SPRINGFIELD, Ill. – Illinoisans can now comment on the Trump administration's proposal to replace the Clean Power Plan, an Obama-era rule aimed at drastically cutting carbon emissions from coal-power plants.

The Affordable Clean Energy Rule, or ACE calls for states to develop their own reduction goals and submit their plans within three years to the Environmental Protection Agency. President and Executive director for the Environmental Law and Policy Center Howard Learner says the new proposal nixes the Clean Power Plan's state-specific goals for reducing greenhouse-gas emissions.

"Illinois has been aggressively accelerating clean energy development and what that's lead to is with a surplus of power,” says Learner. “A number of the older coal plants have shut down and as a result Illinois is very close to meeting its 2020 coal of reducing carbon pollution."

Illinois still ranks in the top five states for coal production.

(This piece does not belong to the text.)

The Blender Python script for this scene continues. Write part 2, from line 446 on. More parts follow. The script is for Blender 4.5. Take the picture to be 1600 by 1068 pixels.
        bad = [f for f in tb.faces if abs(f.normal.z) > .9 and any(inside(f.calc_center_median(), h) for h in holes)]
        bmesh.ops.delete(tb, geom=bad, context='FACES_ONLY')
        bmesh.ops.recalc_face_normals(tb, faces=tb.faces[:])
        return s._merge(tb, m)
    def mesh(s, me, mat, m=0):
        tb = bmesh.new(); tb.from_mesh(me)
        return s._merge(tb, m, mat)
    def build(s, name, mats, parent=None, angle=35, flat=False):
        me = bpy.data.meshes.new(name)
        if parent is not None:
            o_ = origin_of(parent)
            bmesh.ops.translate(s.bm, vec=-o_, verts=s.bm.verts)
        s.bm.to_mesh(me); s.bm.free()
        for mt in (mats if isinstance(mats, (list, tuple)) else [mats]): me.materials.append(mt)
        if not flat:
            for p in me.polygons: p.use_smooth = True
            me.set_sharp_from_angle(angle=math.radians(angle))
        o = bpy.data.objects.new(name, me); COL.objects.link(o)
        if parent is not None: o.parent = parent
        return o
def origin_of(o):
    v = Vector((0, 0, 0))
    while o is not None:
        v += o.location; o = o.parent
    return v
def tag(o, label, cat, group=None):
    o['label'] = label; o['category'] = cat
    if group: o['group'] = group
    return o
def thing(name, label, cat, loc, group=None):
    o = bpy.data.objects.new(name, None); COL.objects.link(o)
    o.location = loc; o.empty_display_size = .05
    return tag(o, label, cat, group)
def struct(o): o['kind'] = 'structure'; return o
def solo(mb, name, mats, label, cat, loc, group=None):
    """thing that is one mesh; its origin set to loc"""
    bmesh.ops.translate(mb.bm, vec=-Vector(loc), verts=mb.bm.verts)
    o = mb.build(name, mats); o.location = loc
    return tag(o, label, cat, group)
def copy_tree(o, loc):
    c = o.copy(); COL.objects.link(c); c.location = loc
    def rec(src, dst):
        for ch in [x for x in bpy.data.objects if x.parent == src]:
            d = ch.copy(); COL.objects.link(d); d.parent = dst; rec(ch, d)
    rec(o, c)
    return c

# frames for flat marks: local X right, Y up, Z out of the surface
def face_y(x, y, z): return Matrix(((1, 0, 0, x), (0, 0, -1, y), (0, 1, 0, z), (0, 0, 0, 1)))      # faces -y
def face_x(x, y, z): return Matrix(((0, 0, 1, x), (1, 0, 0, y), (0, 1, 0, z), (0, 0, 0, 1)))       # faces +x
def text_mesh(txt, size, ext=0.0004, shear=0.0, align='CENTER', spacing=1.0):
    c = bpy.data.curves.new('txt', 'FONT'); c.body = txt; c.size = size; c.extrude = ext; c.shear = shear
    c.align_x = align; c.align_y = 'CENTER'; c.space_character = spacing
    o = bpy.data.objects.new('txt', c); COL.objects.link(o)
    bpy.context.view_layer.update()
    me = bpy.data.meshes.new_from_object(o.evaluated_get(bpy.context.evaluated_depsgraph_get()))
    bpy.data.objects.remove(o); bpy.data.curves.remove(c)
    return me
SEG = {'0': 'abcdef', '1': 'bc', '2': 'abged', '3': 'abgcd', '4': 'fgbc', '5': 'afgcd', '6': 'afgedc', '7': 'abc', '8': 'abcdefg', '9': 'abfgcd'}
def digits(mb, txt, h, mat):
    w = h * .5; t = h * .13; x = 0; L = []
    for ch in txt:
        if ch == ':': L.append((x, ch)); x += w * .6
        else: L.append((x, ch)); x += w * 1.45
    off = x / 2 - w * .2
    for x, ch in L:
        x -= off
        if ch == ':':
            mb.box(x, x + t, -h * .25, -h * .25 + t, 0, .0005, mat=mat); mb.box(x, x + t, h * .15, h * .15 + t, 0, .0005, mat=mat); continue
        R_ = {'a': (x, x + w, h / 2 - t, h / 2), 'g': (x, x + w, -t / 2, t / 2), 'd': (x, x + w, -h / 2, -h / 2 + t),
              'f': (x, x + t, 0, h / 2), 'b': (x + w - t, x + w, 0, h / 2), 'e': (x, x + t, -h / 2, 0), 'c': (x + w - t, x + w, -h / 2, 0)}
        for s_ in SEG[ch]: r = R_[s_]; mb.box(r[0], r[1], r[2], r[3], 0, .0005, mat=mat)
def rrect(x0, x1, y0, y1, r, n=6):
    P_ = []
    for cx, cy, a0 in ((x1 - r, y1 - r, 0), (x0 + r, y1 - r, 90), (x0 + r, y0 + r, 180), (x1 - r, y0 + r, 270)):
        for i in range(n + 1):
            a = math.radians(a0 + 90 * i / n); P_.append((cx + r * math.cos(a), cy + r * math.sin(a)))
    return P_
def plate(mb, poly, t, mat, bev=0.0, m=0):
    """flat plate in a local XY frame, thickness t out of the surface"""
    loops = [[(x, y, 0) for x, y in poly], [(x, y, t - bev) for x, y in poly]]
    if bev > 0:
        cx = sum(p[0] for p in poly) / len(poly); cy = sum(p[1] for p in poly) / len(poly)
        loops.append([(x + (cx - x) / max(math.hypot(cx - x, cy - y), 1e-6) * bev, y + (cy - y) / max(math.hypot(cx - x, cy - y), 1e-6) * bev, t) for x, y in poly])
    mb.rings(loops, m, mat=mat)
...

The 2015 Clean Power Plan was put on hold by the U.S. Supreme Court and has not yet taken effect. And yesterday, Illinois joined 16 other states in asking a U.S. Appeals Court to rule on the current legal challenges to the Clean Power Plan.

Learner says the Affordable Clean Energy Rule would delay implementing meaningful air-quality improvements in a number of ways, including changing the way an older coal plant's remaining life is factored into how it should be handled.

"What it does is tell companies like Vistra, which owns old highly pollution coal plants in central and southern Illinois, that when it comes to carbon pollution reduction the federal government is no longer truly minding the store and is willing to accept states not moving forward in any serious ways,” says Learner.

Janet McCabe, senior law fellow with the center, helped develop Clean Power Plan standards during her time at the EPA under President Barack Obama. She contends it is crucial that the public weighs in during the rule-making process.

"When I was at EPA, every single rule I worked on got better between proposal and final because of comments that we got,” says McCabe. “And those are important expressions from taxpayers in this country about what they feel their government should do to protect them or to stay out of the way."

Public comments on ACE will be accepted through October 30th.